Monday 8 August 2022

VISIONS OF SYDNEY: Additional Sydney Harbour Bridge Roadways (1987)

Sydney's Number One icon - The Sydney Harbour Bridge has even had own visions placed on it. I am not referring to the alternate designs or early proposals, but rather the existing structure itself.

Since opening in 1932, it has had to shoulder the burden of carrying vehicles from north to south and vice versa. For sixty years, it was the only direct crossing for vehicles across Sydney Harbour. The Sydney Harbour Tunnel in 1992 provided Sydney motorists with a second crossing. It did for a few years take the pressure off the bridge itself. 

It is anticipated by 2027, a third road crossing, the Western Harbour Tunnel will provide another bypass road for Sydney's CBD. The tunnel will connect the WestConnex with the Warringah Expressway, running under the Balmain Peninsula and North Sydney.

Building a harbour crossing is not cheap. The Western Harbour Tunnel will cost at least $7 billion to build (likely to be higher) and the Sydney Harbour Tunnel cost $560 million to build.

Proposals or visions for additional crossings has lasted for decades. 

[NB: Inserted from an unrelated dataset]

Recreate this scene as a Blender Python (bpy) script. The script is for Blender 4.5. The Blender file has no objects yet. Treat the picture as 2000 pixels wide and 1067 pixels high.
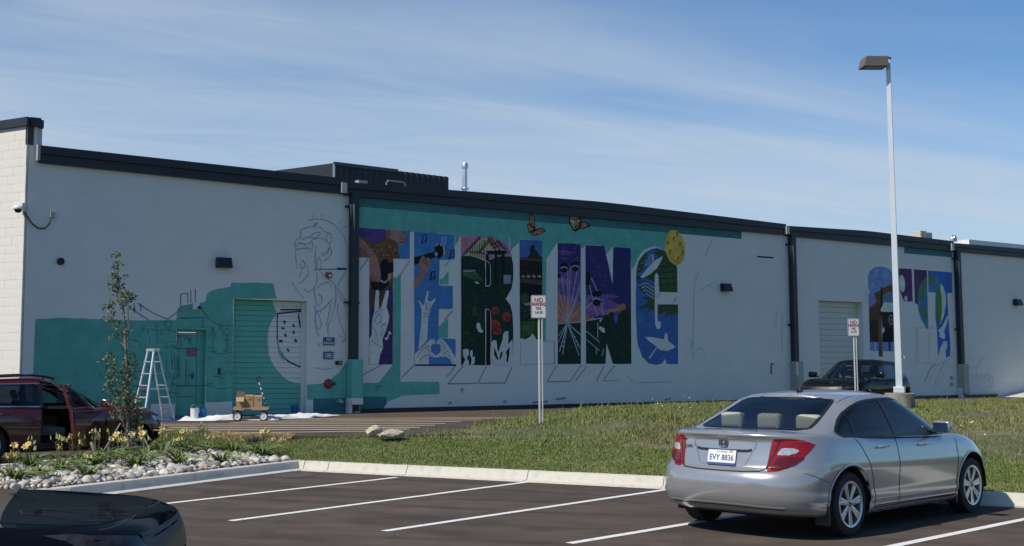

To avoid construction of new crossings, some have proposed boosting the capacity of the briudge itself through construction of additional road decks, either above or below the existing road deck.

In 1987, Architect Bruce Payne of Whitehead and Payne along with the support of Dr Keith Bradfield (son of Dr. John Bradfield), unveiled a proposal to build two additional strips of lanes above the existing lanes instead of building the Sydney Harbour Tunnel.  

The two strips would carry an additional four lanes of traffic (combined) with two lanes in each direction.

Sydney Harbour Bridge Double decker March 23 1987 daily telegraph 13

Source: Anon. 1987. "$100m double-decker plan to cross Harbor". The Daily Telegraph, March 32:13. 

It was the not the first proposal. In 2005, "Project Star" proposed that a second deck would be built in the undercarriage of the bridge allowing the bridge to carry an additional four lanes of traffic plus an additional two rail tracks.

In 2010, The Sun Herald, reported on a proposal by transport experts to build a second rail deck underneath the existing road deck to accomodate a new heavy rail line running from St Leonards to the city, following largely what is now the Sydney CBD Metro with new platforms at Wynyard instead of a new station at Barangaroo.